### Supplied information

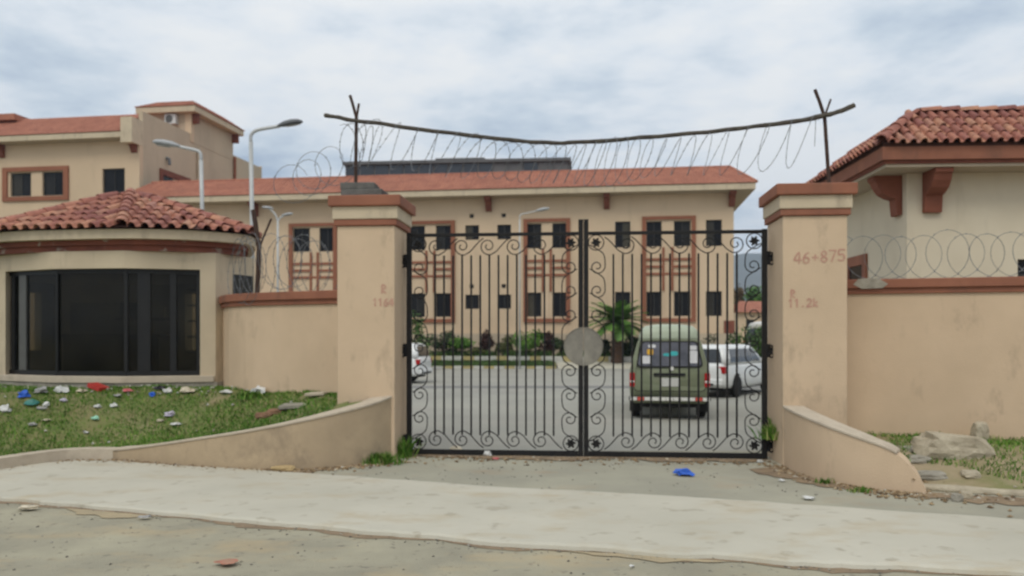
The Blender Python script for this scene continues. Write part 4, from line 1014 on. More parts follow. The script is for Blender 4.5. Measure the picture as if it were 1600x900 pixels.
# stair tower
TZ = cside(300, 178)[1]; TX0 = -3.4
tw = MB(); tw.box(TX0, .02, 6.21, 12.39, PZ - .6, TZ); tw.build('stair_tower', 'facade_grey', cb)
MB().box(-.42, .06, 6.1, 6.5, PZ - .6, TZ - .001).build('corner_post', 'facade', cb)
o3 = .6; EZ3 = TZ
MB().box(TX0 - o3, .02 + o3, 6.2 - o3, 12.4 + o3, TZ + .001, TZ + .42).build('tower_fascia', 'cream', cb)
A_, B_, C_, D_ = [Vector(p) for p in ((TX0 - o3 - .05, 6.2 - o3 - .05, TZ + .43), (.02 + o3 + .05, 6.2 - o3 - .05, TZ + .43), (.02 + o3 + .05, 12.4 + o3 + .05, TZ + .43), (TX0 - o3 - .05, 12.4 + o3 + .05, TZ + .43))]
tz4 = TZ + 1.25; q = [Vector((TX0 + .2, 7.3, tz4)), Vector((-.5, 7.3, tz4)), Vector((-.5, 11.4, tz4)), Vector((TX0 + .2, 11.4, tz4))]
tr_ = MB(); tile_sheet(tr_, A_, B_, q[1], q[0]); tile_sheet(tr_, B_, C_, q[2], q[1]); tile_sheet(tr_, C_, D_, q[3], q[2]); tile_sheet(tr_, D_, A_, q[0], q[3]); tr_.quad(*q); tr_.build('tower_roof', 'tile_far', cb)
for yb in (6.25, 12.2): MB().box(-.3, .5, yb, yb + .25, TZ - .7, TZ - .002).build('bracket', 'bracket', cb)
yy, zz_ = cside(268, 187, -1.0)
rot = Matrix.Rotation(CRZ, 3, 'Z')
axx = (at(268, 188, 58).x); ac = thing('air_conditioner', 'white air conditioner unit on the stair tower wall under the eave', 'air conditioner', CO + rot @ Vector((-1.45, 6.205, ch(268, 188, 6.2)[1] - .35)), CRZ)
MB().box(-.45, .45, -.36, -.002, 0, .72).build('casing', 'ac', ac, bevel=.03); MB().lathe([(0.001, -.385), (.27, -.385), (.29, -.361)], 18, Matrix.Translation((-.08, 0, .36)) @ Matrix.Rotation(R(90), 4, 'X') @ Matrix.Diagonal((1, 1, -1, 1))).build('fan_grille', 'frame_grey', ac)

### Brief
Repeat all the data as it stands, dropping any images it holds.

### The output
The Blender Python script for this scene continues. Write part 4, from line 1014 on. More parts follow. The script is for Blender 4.5. Measure the picture as if it were 1600x900 pixels.
# stair tower
TZ = cside(300, 178)[1]; TX0 = -3.4
tw = MB(); tw.box(TX0, .02, 6.21, 12.39, PZ - .6, TZ); tw.build('stair_tower', 'facade_grey', cb)
MB().box(-.42, .06, 6.1, 6.5, PZ - .6, TZ - .001).build('corner_post', 'facade', cb)
o3 = .6; EZ3 = TZ
MB().box(TX0 - o3, .02 + o3, 6.2 - o3, 12.4 + o3, TZ + .001, TZ + .42).build('tower_fascia', 'cream', cb)
A_, B_, C_, D_ = [Vector(p) for p in ((TX0 - o3 - .05, 6.2 - o3 - .05, TZ + .43), (.02 + o3 + .05, 6.2 - o3 - .05, TZ + .43), (.02 + o3 + .05, 12.4 + o3 + .05, TZ + .43), (TX0 - o3 - .05, 12.4 + o3 + .05, TZ + .43))]
tz4 = TZ + 1.25; q = [Vector((TX0 + .2, 7.3, tz4)), Vector((-.5, 7.3, tz4)), Vector((-.5, 11.4, tz4)), Vector((TX0 + .2, 11.4, tz4))]
tr_ = MB(); tile_sheet(tr_, A_, B_, q[1], q[0]); tile_sheet(tr_, B_, C_, q[2], q[1]); tile_sheet(tr_, C_, D_, q[3], q[2]); tile_sheet(tr_, D_, A_, q[0], q[3]); tr_.quad(*q); tr_.build('tower_roof', 'tile_far', cb)
for yb in (6.25, 12.2): MB().box(-.3, .5, yb, yb + .25, TZ - .7, TZ - .002).build('bracket', 'bracket', cb)
yy, zz_ = cside(268, 187, -1.0)
rot = Matrix.Rotation(CRZ, 3, 'Z')
axx = (at(268, 188, 58).x); ac = thing('air_conditioner', 'white air conditioner unit on the stair tower wall under the eave', 'air conditioner', CO + rot @ Vector((-1.45, 6.205, ch(268, 188, 6.2)[1] - .35)), CRZ)
MB().box(-.45, .45, -.36, -.002, 0, .72).build('casing', 'ac', ac, bevel=.03); MB().lathe([(0.001, -.385), (.27, -.385), (.29, -.361)], 18, Matrix.Translation((-.08, 0, .36)) @ Matrix.Rotation(R(90), 4, 'X') @ Matrix.Diagonal((1, 1, -1, 1))).build('fan_grille', 'frame_grey', ac)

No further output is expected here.